Sec. 1932. Public area best practices
336 words·~2 min read·
/bill/115/hres/1082/eh/section-1932·A research copy — for the controlling text, always check the official state or federal source. Not legal advice.
The Administrator shall, in accordance with law and as received or developed, periodically submit information, on any best practices developed by the TSA or appropriate transportation stakeholders related to protecting the public spaces of transportation infrastructure from emerging threats, to the following: Federal Security Directors at airports. Appropriate security directors for other modes of transportation. Other appropriate transportation security stakeholders. The Administrator shall, in accordance with law— in coordination with the Office of the Director of National Intelligence and industry partners, implement improvements to the Air Domain Intelligence and Analysis Center to encourage increased participation from stakeholders and enhance government and industry security information sharing on transportation security threats, including on cybersecurity threat awareness; expand and improve the City and Airport Threat Assessment or similar program to public and private stakeholders to capture, quantify, communicate, and apply applicable intelligence to inform transportation infrastructure mitigation measures, such as— quantifying levels of risk by airport that can be used to determine risk-based security mitigation measures at each location; and determining random and surge employee inspection operations based on changing levels of risk; continue to disseminate Transportation Intelligence Notes, tear-lines, and related intelligence products to appropriate transportation security stakeholders on a regular basis; and continue to conduct both regular routine and threat-specific classified briefings between the TSA and appropriate transportation sector stakeholders on an individual or group basis to provide greater information sharing between public and private sectors.

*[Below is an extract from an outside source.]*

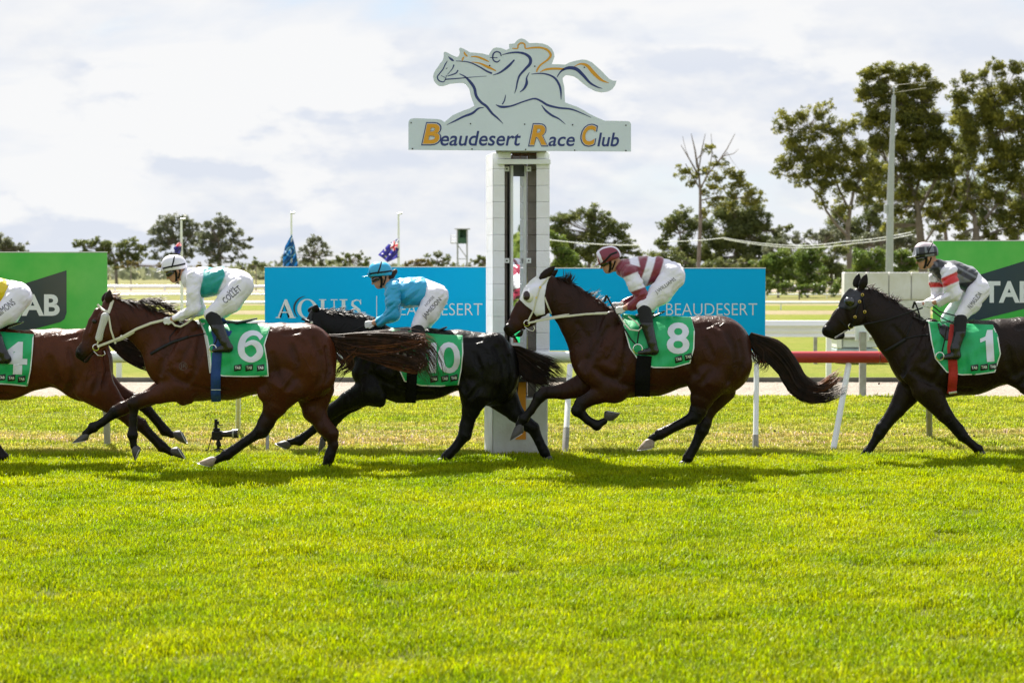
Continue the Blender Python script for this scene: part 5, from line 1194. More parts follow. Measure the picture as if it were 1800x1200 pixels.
def rider(s):
    d = s['d']; k = d/F; P = lambda a, b, yo=0.: np.array(at(a, b, d+yo))
    ox, oy = s.get('off', (0, 0))
    T = lambda a: (a[0]+ox, a[1]+oy)+tuple(a[2:])
    root = empty('person', (float(P(*T(s['torso'][-1])[:2])[0]), d, 0), s['label'], 'person', 'jockeys riding past the post')
    allp = [T(p) for p in s['torso']+s['arm']+s['arm2']+s['leg']+s['leg2']]+[(s['head'][0]+ox, s['head'][1]+oy, 34)]
    x0 = min(p[0]-p[2] for p in allp)-10; x1 = max(p[0]+p[2] for p in allp)+10; y0 = min(p[1]-p[2] for p in allp)-12; y1 = max(p[1]+p[2] for p in allp)+10
    lo = np.array(at(x0, y1, d)); hi = np.array(at(x1, y0, d)); lo[1] = d-.52; hi[1] = d+.52
    def F_(b0=None, b1=None, res=.0085):
        return Field(lo if b0 is None else b0, hi if b1 is None else b1, res)
    def box_of(ps, pad=8):
        xs = [p[0] for p in ps]; ys = [p[1] for p in ps]; rs = max(p[2] for p in ps)+pad
        l = np.array(at(min(xs)-rs, max(ys)+rs, d)); h = np.array(at(max(xs)+rs, min(ys)-rs, d)); l[1] = d-.55; h[1] = d+.55; return l, h
    def ch(fd, c, fy, kk, infl=0., ky=0):
        for a, b in zip(c[:-1], c[1:]):
            a, b = T(a), T(b); fa = a[4] if len(a) > 4 else fy
            fd.cone(P(a[0], a[1], a[3]), (a[2]+infl)*k, P(b[0], b[1], b[3]), (b[2]+infl)*k, fy=fa, k=kk)
    hx, hy = s['head'][0]+ox, s['head'][1]+oy; ta = math.radians(s['head'][2]); HC_ = lambda a, b: (hx+a*math.cos(ta)+b*math.sin(ta), hy-a*math.sin(ta)*-1*-1+b*math.cos(ta))
    def HL(a, b, t=None):   # head local (facing -x, y down) rotated nose-down by ta
        t = ta if t is None else t; c, s_ = math.cos(t), math.sin(t); return (hx+a*c+b*s_, hy-a*s_+b*c)
    # NB positive tilt lowers the face
    def head(fd, infl=0.):
        def hc(a, b, r, a2, b2, r2, fy=1., kk=.012, yo=0.):
            p, q = HL(a, b), HL(a2, b2); fd.cone(P(*p, yo), (r+infl)*k, P(*q, yo), (r2+infl)*k, fy=fy, k=kk)
        hc(1, -3, 14.5, 4, 0, 14, .82); hc(-4, 4, 10, -6, 12, 8.5, .78); hc(-8, 17, 5.5, -5, 18, 5, .9); hc(0, 14, 8, 5, 12, 8, .8)
        hc(-13.5, 4.5, 2.4, -17, 10, 2.1, .8, .006); hc(-14, 2, 3, -13, 1, 3, 1.6, .01); hc(-12.8, 14, 1.9, -11, 14.2, 1.9, 1.5, .004); hc(-12.6, 16.6, 1.8, -11, 16.8, 2, 1.4, .004)
        for sg_ in (-1, 1): hc(4, 5, 2.2, 5.5, 9, 1.6, .5, .004, yo=sg_*.073)
    fd = F_()
    head(fd); tt = T(s['torso'][0]); n0 = HL(6, 12); fd.cone(P(*n0), 8.2*k, P(tt[0], tt[1]-2, 0), 10*k, fy=.85, k=.02)
    ch(fd, s['torso'], 1.25, .05, -4); [ (ch(fd, q_[:-1], 1., .012, -4.2), ch(fd, q_[-2:], 1., .012, -1.2)) for q_ in (s['arm'], s['arm2']) ]; ch(fd, s['leg'], .9, .012, -3.4); ch(fd, s['leg2'], .9, .012, -3.4)
    V, Q, C = fd.surf(); mesh('body', V, Q, M_skin, root)
    hskin = Skin([fd.height()], d)
    # racing silks: trunk
    fd1 = F_(*box_of([T(p) for p in s['torso'][:-1]]+[T(p) for p in s['arm'][:2]])); ch(fd1, s['torso'][:-1]+[s['torso'][-1][:2]+(s['torso'][-1][2]-3,)+s['torso'][-1][3:]], 1.25, .05, .8)
    for sd_, ar in ((-1, s['arm']), (1, s['arm2'])): a, b = T(ar[0]), T(ar[1]); fd1.cone(P(a[0], a[1], a[3]), a[2]*k, P(a[0]+(b[0]-a[0])*.25, a[1]+(b[1]-a[1])*.25, a[3]), (a[2]-1)*k, k=.03)
    wrinkle(fd1, 9., .020); wrinkle(fd1, 22., .008)
    # trunk ends at the waist
    wx, wy, wr_, wn = s['waist']; g0, g2 = fd1.ax[0][:, None, None], fd1.ax[2][None, None, :]; wp = P(wx+ox, wy+oy); na = math.radians(wn); fd1.D = np.maximum(fd1.D, ((g0-wp[0])*math.cos(na)+(g2-wp[2])*math.sin(na)).astype(np.float32)+0*fd1.D)
    V, Q, C = fd1.surf(); px = 900+F*V[:, 0]/V[:, 1]*1.0; 
    def topx(V): f_ = V[:, 1]*cp-(V[:, 2]-HC)*sp; u_ = V[:, 1]*sp+(V[:, 2]-HC)*cp; return 900+F*V[:, 0]/f_-ox, 600-F*u_/f_-oy
    X, Y = topx(V); silks = mesh('racing_silks', V, Q, M_silk, root, cols=soft(s['silk'], X, Y, V[:, 1]-d, 'trunk'))
    sk1 = fd1.height()
    # sleeves
    hts = []
    for ar in (s['arm2'], s['arm']):
        f2 = F_(*box_of([T(p) for p in ar])); ch(f2, ar, 1., .03, .9)
        # puckers
        g = f2.ax; wrinkle(f2, 13., .020); wrinkle(f2, 28., .008)
        a = T(ar[-1]); b = T(ar[-2]); pa, pb = P(a[0], a[1], a[3]), P(b[0], b[1], b[3]); nn = (pa-pb)/np.linalg.norm(pa-pb); cpos = pa-nn*s.get('cuff', 3.)*k
        f2.D = np.maximum(f2.D, ((g[0][:, None, None]-cpos[0])*nn[0]+(g[1][None, :, None]-cpos[1])*nn[1]+(g[2][None, None, :]-cpos[2])*nn[2]).astype(np.float32))
        V, Q, C = f2.surf(); X, Y = topx(V); mesh('sleeve', V, Q, M_silk, root, cols=soft(s['silk'], X, Y, V[:, 1]-d, 'arm')); hts.append(f2.height())
    # gloves with curled fingers
    for ar, sg_ in ((s['arm'], -1), (s['arm2'], 1)):
        a = T(ar[-1]); b = T(ar[-2]); dx, dy = a[0]-b[0], a[1]-b[1]; l = math.hypot(dx, dy); ux, uy = dx/l, dy/l; hx_, hy_ = a[0]+ux*2, a[1]+uy*2; yo = a[3]
        f3 = Field(np.array(at(hx_-24, hy_+22, d+yo))-[0, .09, 0], np.array(at(hx_+24, hy_-22, d+yo))+[0, .09, 0], .0045)
        f3.D[:] = 9; Pq = lambda u, v, w: P(hx_+ux*u-uy*v, hy_+uy*u+ux*v, yo+w)
        f3.cone(Pq(-5, 0, 0), 4.6*k, Pq(4, 0, 0), 5.6*k, fy=.75, k=.008)          # palm
        for i, (fl, w) in enumerate(((8.2, -4.2), (9, -1.4), (8.4, 1.5), (7, 4.2))):   # fingers curled down round the rein
            f3.cone(Pq(5, w*.9, -.012), 1.75*k, Pq(fl+3.4, w, -.018), 1.6*k, k=.003); f3.cone(Pq(fl+3.4, w, -.018), 1.6*k, Pq(fl+2.4, w+1, .020), 1.5*k, k=.003); f3.cone(Pq(fl+2.4, w+1, .020), 1.5*k, Pq(4.5, w+1, .024), 1.4*k, k=.003)
        f3.cone(Pq(-1, -4, -.012), 2.2*k, Pq(6, -6.2, -.010), 1.8*k, k=.004); f3.cone(Pq(6, -6.2, -.010), 1.8*k, Pq(9.5, -4.6, .006), 1.6*k, k=.003)
        V, Q, C = f3.surf(); mesh('glove', V, Q, M_glove, root)
    # breeches
    fb = F_(*box_of([T(p) for p in s['leg'][:4]]+[T(p) for p in s['torso'][-2:]]+[T(p) for p in s['leg2'][:4]]))
    pel = s['torso'][-1]; ch(fb, [s['torso'][-2], pel], 1.15, .05, 1.0); g = fb.ax
    fb.D = np.maximum(fb.D, -((g[0][:, None, None]-wp[0])*math.cos(na)+(g[2][None, None, :]-wp[2])*math.sin(na)).astype(np.float32)-.02+0*fb.D)
    ch(fb, s['leg'][:3], .9, .04, .8); ch(fb, s['leg2'][:3], .9, .04, .8)
    wrinkle(fb, 14., .012); wrinkle(fb, 34., .004)
    V, Q, C = fb.surf(); br = mesh('breeches', V, Q, M_breech, root)
    bskin = Skin([fb.height()], d)
    # boots with cloth cuffs
    for lg in (s['leg2'], s['leg']):
        f4 = F_(*box_of([T(p) for p in lg[2:]])); a, b, c_, hl, to = [T(p) for p in lg[2:7]]
        q0 = tuple(a[i]+(b[i]-a[i])*.16 for i in range(4))
        f4.cone(P(q0[0], q0[1], q0[3]), (a[2]-.2)*k, P(b[0], b[1], b[3]), (b[2]+.6)*k, k=.02); f4.cone(P(b[0], b[1], b[3]), (b[2]+.6)*k, P(c_[0], c_[1], c_[3]), (c_[2]+.4)*k, k=.015)
        f4.cone(P(c_[0], c_[1], c_[3]), (c_[2])*k, P(hl[0], hl[1], hl[3]), hl[2]*k, k=.015); mid = tuple((hl[i]*.45+to[i]*.55) for i in range(4))
        f4.cone(P(hl[0], hl[1]+1, hl[3]), hl[2]*.9*k, P(mid[0], mid[1], mid[3]), (to[2]+2)*k, fy=.85, k=.015); f4.cone(P(mid[0], mid[1], mid[3]), (to[2]+2)*k, P(to[0], to[1], to[3]), to[2]*k, fy=1.1, k=.01)
        V, Q, C = f4.surf(); X, Y = topx(V); cy_ = s['cuffline']; bo = mesh('boot', V, Q, M_boot, root, mats=[M_boot, M_bootcuff])
        zc = np.array([V[q, 2].mean() for q in Q]); zl = P(900, cy_+oy)[2]; bo.data.polygons.foreach_set('material_index', (zc > zl).astype(np.int32))
    # helmet
    ht = math.radians(s['helm'][0]); hk = s['helm'][1]
    f5 = Field(np.array(at(hx-42, hy+30, d))-[0, .2, 0], np.array(at(hx+42, hy-42, d))+[0, .2, 0], .006)
    f5.D[:] = 9; Hq = lambda a, b: HL(a, b, ht)
    p, q = Hq(-3, -6), Hq(4, -5); f5.cone(P(*p), 19.5*k*hk, P(*q), 19.5*k*hk, fy=.84, k=.01)
    g0, g1, g2 = f5.ax[0][:, None, None], f5.ax[1][None, :, None], f5.ax[2][None, None, :]
    rc = P(*Hq(0, s['helm'][2])); rn = (math.sin(ht), -math.cos(ht)) # plane below which the shell is cut
    pl = -( (g0-rc[0])*(-math.sin(ht))*-1*0 + (g2-rc[2])*math.cos(ht)+(g0-rc[0])*(-math.sin(ht)) )
    f5.D = np.maximum(f5.D, pl.astype(np.float32)+0*f5.D)
    # peak
    a_, b_ = Hq(-17, s['helm'][2]-2.2), Hq(-27, s['helm'][2]-.8); f5.cone(P(*a_), 5*k, P(*b_), 5.*k, fy=1., k=.001); 
    V, Q, C = f5.surf()
    # squash the peak into a thin visor
    lx = (V[:, 0]-P(hx, hy)[0])/k; lz = -(V[:, 2]-P(hx, hy)[2])/k; c, s_ = math.cos(ht), math.sin(ht); la = lx*c-lz*s_; lb = lx*s_+lz*c
    mk = np.clip((-la-17.5)/3, 0, 1); rim = s['helm'][2]-1.6; lb2 = lb*(1-mk)+(rim+(lb-rim)*.18+(-la-22)*.05)*mk; la2 = la; lx2 = la2*c+lb2*s_; lz2 = -la2*s_+lb2*c
    V[:, 0] = P(hx, hy)[0]+lx2*k; V[:, 2] = P(hx, hy)[2]-lz2*k; V[:, 1] = d+(V[:, 1]-d)*(1+mk*1.6)
    hm = mesh('helmet', V, Q, M_helm, root, cols=s['hcol'](la2/hk, lb2/hk, (V[:, 1]-d)/k))
    hs = Skin([f5.height()], d)
    for bnd in s['bands']: ribbon('helmet_band', [Hq(*b) for b in bnd[:-1]], bnd[-1], hs, .003, M_strapk, hm, sub=3, thick=.003)
    # goggles and chin strap
    f6 = Field(np.array(at(hx-32, hy+30, d))-[0, .13, 0], np.array(at(hx+25, hy-22, d))+[0, .13, 0], .005); f6.D[:] = 9
    for sg_ in (-1, 1): p, q = HL(-12.5, 4.2), HL(-6, 3.2); f6.cone(P(*p, sg_*.032), 5.0*k, P(*q, sg_*.055), 4.6*k, fy=.8, k=.02)
    V, Q, C = f6.surf(); gg = mesh('goggles', V, Q, M_gog, root)
    ribbon('goggle_strap', [HL(-4, 2.5), HL(3, 0), HL(9, -3)], 4.2, hskin, .006, M_strapk, gg, sub=3)
    ribbon('chin_strap', [HL(1, 1), HL(0, 9), HL(-2.5, 16), HL(-5.5, 21)], 4.0, hskin, .005, M_strapk, root, sub=3)
    ribbon('chin_strap', [HL(10, 4), HL(5, 12), HL(0, 18)], 2.6, hskin, .005, M_strapk, root, sub=3)
    if s.get('bun'):
        f7 = Field(P(hx+5, hy+18)-[0, .1, 0], P(hx+45, hy-16)+[0, .1, 0], .007); f7.D[:] = 9; a_, b_ = HL(17, 8), HL(27, 2)
        f7.cone(P(*a_), 6.5*k, P(*b_), 4.5*k, fy=1, k=.01); V, Q, C = f7.surf(); V += np.array([[mnoise.noise(Vector(v)*60)*.006]*3 for v in V]); mesh('hair', V, Q, M_haird, root)
    # printed name along the thigh
    for (tx, x0, x1, y0, y1, bo, sh, ro) in s.get('names', []): text_drape('name_print', tx, x0+ox, x1+ox, y0+oy, y1+oy, bskin, .004, M_print_k, br, bold=bo, shear=sh, rot=ro, maxe=3.)
    return root, bskin, hskin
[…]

The Administrator shall encourage security stakeholders to utilize mass notification systems, including the Integrated Public Alert Warning System of the Federal Emergency Management Agency and social media platforms, to disseminate information to transportation community employees, travelers, and the general public, as appropriate. The Secretary, in coordination with the Administrator, shall expand public programs of the Department of Homeland Security and the TSA that increase security threat awareness, education, and training to include transportation network public area employees, including airport and transportation vendors, local hotels, cab and limousine companies, ridesharing companies, cleaning companies, gas station attendants, cargo operators, and general aviation members.